Hartz called our absolute devotion to the principles that we are all reasoning, rational, “self-owning,” sovereign individuals entitled to “life, liberty and the pursuit of happiness” the “American way of life.” He argued that the New Deal succeeded because Franklin Roosevelt was able to code his “radical” reorganization of government as merely pragmatic, rational, responses to existing circumstances. According to Hartz, “[Roosevelt’s] ‘radicalism’ could consist of ‘bold and persistent experimentation’ which…was perfectly compatible with Americanism…Americanism was gospel…and any conscious transgression of it…was highly unpalatable.”

Progressive politics should not be situating itself outside the consensus of “Americanism,” attempting to lure or propel it towards a socialist utopia. A politics for social change should be positioned squarely inside the consensus of American values, using it is a gravitation core to absorb progressive ideas and reshape the Window from within.

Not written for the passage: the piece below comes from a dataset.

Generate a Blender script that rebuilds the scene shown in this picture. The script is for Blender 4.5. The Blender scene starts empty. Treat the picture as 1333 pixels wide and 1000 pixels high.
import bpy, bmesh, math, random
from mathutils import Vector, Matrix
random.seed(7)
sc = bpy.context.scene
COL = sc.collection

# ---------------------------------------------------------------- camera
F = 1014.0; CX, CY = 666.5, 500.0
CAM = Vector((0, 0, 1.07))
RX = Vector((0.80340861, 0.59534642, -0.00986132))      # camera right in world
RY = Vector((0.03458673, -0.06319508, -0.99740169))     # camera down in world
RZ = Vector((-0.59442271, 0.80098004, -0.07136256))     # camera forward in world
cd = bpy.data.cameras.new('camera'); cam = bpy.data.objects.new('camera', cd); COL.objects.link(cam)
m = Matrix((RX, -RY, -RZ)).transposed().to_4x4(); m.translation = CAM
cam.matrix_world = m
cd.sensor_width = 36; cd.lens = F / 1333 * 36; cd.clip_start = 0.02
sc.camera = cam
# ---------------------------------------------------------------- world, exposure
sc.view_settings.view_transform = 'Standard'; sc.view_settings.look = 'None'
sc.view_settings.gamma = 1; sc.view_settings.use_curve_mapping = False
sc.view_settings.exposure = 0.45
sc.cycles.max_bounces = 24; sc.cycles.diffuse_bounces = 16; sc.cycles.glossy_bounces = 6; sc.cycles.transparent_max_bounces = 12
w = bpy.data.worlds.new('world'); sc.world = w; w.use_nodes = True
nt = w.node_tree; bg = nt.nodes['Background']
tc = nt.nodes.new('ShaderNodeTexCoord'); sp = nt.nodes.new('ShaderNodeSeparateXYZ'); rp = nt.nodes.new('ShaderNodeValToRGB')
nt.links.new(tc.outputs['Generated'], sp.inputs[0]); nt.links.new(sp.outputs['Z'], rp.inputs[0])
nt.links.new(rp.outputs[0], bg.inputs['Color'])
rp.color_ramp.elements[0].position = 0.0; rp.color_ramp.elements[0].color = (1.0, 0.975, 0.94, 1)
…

Any incantation of “socialism” by the Left runs counter to the broad American consensus of individualism. A progressive politics should work to reinterpret this consensus rather than attempting to undermine it.

In terms of the current corporate configurations of health care, progressives should argue that the nation is witnessing an abandonment of the historical, fundamental, “Americanist” values of individuality upon which the country was founded. It should be emphasized that we are no longer “self-owning.” Instead we are owned by corporations; reduced to mere digits on a spreadsheet. Our health and our lives discounted to fractions of pennies on the bottom line.

Universal health care should be presented as a rational response to defend the essence of individualism our founding fathers gave us. It shouldn’t be framed as a shift in the current fundamental values, but as a necessary protection against their dissolution. Those pressing for universal health care, and a deeper anti-capitalist agenda, should point to the loss of the individual as a fundamental danger – a looming specter requiring practical, rational “defenses.”

The battle for progress will not be won on the terrain of the visionary. Moving forward depends on morphing the future into the past. In a viable progressive politics, everything new is old again.